User growth, funding, and business model

  • Bluesky reported crossing 20M users; some note this feels like a real inflection, with many large tech/infosec and journalism accounts recently arriving.
  • Past funding (~$15M series A) is known; some wonder if the latest growth changes acquisition pressure or attracts suitors.
  • Monetization discussed: past Namecheap handle deal (status now unclear), and a “Discord Nitro–style” paid-features model.

Bots, content quality, and signal-to-noise

  • Compared to X, users report fewer bots and troll campaigns, especially around topics like Ukraine.
  • Others find the discovery feed low quality, dominated by political chatter or off-topic posts despite selecting technical interests.
  • Several say both Bluesky and X have poor signal-to-noise for serious discussion.

User experience vs Twitter/X and other platforms

  • Many like that Bluesky “just looks like Twitter,” easing onboarding, and appreciate starter packs and custom feeds.
  • Some claim tech and infosec timelines now rival pre-Elon Twitter for usefulness.
  • Others bounce quickly, describing it as selfies, low-effort posts, and reaction content.
  • Mastodon is framed as better for niche, blog-like use; Bluesky as the “central square” Twitter replacement.

Politics, echo chambers, and algorithms

  • Multiple commenters see Bluesky as becoming a left-leaning counterpart to X/Truth Social, with a lot of anti-Musk/Trump content.
  • Some find this exhausting and seek “apolitical” or more intellectual spaces; others argue that trying to remove politics is itself problematic or parochial.
  • The default algorithm is criticized for quickly reinforcing narrow interests and polarization, though custom algorithms/feeds are seen as a partial antidote.

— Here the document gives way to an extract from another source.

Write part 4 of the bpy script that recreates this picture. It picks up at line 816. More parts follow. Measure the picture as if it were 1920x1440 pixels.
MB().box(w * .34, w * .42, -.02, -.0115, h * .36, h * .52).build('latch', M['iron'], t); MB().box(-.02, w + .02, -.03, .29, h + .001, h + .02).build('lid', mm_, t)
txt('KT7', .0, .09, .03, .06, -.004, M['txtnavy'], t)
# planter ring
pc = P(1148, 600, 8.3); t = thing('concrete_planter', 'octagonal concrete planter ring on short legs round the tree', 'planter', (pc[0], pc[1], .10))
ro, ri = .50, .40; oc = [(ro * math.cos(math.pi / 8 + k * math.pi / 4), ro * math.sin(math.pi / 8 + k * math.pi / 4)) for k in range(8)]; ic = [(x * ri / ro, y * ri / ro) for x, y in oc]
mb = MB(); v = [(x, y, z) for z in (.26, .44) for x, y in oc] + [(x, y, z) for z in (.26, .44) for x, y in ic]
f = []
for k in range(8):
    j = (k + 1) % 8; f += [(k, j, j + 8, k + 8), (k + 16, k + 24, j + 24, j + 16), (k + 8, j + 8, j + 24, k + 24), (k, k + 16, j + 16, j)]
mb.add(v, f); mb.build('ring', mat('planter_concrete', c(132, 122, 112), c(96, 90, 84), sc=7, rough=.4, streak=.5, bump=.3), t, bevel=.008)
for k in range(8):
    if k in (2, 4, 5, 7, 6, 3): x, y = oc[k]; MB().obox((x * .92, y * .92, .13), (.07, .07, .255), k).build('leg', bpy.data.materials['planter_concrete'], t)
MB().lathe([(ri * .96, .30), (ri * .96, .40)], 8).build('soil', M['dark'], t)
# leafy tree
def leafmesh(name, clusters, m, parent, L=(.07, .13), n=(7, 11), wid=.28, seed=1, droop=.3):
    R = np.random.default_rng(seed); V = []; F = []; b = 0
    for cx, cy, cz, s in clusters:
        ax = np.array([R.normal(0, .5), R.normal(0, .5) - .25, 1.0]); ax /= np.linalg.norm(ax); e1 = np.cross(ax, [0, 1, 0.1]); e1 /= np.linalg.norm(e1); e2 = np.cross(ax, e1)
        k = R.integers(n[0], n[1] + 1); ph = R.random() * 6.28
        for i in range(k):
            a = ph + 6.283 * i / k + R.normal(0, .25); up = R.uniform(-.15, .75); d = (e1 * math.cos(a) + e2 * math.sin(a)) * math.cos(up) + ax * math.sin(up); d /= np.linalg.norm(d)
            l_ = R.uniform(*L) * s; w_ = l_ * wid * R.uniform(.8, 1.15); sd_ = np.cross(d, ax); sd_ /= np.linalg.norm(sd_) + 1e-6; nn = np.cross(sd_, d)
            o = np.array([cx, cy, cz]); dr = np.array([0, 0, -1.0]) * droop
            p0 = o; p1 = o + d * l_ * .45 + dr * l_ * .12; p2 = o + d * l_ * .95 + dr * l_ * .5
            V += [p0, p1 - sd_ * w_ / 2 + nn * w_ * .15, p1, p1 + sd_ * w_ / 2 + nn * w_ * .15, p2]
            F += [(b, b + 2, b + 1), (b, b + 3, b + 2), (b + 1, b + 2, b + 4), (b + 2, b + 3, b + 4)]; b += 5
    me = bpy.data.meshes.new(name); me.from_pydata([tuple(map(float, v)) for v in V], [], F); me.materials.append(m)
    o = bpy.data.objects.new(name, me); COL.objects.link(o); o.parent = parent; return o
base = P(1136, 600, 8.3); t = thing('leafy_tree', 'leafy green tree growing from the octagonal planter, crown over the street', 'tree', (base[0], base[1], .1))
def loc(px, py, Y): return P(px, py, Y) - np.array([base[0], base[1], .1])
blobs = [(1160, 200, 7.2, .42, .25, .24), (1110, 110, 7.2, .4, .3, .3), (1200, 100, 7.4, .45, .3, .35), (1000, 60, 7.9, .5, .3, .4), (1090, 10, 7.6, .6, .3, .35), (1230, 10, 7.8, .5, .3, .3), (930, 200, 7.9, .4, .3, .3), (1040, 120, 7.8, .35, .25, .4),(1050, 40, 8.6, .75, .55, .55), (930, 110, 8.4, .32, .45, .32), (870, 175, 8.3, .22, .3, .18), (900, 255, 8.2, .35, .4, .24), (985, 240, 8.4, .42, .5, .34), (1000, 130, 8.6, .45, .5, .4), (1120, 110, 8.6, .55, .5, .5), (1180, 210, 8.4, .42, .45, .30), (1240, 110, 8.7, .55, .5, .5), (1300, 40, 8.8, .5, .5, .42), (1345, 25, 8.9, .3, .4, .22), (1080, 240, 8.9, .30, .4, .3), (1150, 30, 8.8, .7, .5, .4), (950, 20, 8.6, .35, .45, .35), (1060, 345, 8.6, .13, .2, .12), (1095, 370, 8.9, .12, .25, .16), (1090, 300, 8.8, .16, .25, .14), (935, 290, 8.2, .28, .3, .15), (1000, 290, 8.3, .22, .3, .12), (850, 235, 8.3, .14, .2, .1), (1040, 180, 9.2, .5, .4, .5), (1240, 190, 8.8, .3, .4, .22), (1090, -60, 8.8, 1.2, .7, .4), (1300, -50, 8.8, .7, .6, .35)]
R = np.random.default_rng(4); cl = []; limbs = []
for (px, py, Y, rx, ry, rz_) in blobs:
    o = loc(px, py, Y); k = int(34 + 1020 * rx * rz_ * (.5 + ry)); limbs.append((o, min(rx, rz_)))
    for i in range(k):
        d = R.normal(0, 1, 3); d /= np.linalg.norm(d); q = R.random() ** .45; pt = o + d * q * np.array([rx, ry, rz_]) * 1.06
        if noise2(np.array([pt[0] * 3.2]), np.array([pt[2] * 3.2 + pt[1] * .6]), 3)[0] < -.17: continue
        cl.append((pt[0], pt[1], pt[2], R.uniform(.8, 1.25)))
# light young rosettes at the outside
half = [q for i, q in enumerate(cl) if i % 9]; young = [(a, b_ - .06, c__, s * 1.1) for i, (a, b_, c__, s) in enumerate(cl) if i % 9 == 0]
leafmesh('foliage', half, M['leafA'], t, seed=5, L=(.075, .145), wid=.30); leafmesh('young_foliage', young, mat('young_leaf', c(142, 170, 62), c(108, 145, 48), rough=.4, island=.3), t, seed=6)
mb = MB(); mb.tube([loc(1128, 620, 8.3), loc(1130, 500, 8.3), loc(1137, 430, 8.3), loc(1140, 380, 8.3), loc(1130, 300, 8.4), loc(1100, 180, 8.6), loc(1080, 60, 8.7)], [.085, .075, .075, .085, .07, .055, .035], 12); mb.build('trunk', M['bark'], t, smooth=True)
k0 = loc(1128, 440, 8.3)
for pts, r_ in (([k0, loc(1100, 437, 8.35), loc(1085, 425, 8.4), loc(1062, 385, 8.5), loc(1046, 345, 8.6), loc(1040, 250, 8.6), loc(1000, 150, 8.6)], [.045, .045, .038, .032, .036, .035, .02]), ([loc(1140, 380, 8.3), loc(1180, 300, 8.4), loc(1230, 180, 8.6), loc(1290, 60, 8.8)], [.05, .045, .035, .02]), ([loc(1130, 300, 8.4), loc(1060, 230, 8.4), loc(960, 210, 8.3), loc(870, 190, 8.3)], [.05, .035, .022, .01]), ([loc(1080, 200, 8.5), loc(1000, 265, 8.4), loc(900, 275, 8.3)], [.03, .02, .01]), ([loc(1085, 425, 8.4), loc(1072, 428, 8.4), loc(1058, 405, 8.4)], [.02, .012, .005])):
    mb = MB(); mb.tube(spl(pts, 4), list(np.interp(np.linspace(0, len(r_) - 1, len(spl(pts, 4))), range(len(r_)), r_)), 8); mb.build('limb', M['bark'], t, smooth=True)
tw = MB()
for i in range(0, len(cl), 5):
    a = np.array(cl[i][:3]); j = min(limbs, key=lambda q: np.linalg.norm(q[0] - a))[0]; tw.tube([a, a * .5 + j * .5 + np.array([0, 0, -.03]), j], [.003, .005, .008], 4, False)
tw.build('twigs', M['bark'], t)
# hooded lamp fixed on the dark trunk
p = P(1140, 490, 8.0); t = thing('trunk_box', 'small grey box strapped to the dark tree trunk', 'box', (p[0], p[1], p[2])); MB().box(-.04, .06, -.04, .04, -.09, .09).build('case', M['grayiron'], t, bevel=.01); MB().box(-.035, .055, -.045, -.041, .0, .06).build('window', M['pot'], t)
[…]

Decentralization, openness, and control

  • Supporters emphasize open data, user-owned “personal data stores,” third-party feeds, moderation services, and the idea the network can outlast the company.
  • Skeptics reply that Bluesky is still a company-controlled, centralized service in practice; the more advanced decentralized pieces are early and resource-intensive.

Moderation and censorship concerns

  • Some praise stronger tools: shared blocklists, removing one’s posts from hostile quote-posts, and richer controls than X.
  • Others worry about algorithmic bans and viewpoint-based removals, seeing a gap between the promise of user-controlled moderation and current centralized decisions.

Broader skepticism and alternatives

  • Several warn about eventual “enshittification” and note prior waves of chat/social platforms fading after ~10 years.
  • Some argue the entire fast-scroll social model is broken and suggest newsletters and curated sources as a better way to follow fields like programming or AI.
  • A few criticize repeated HN posts on Bluesky user counts as hype and “trying very hard to make this platform happen.”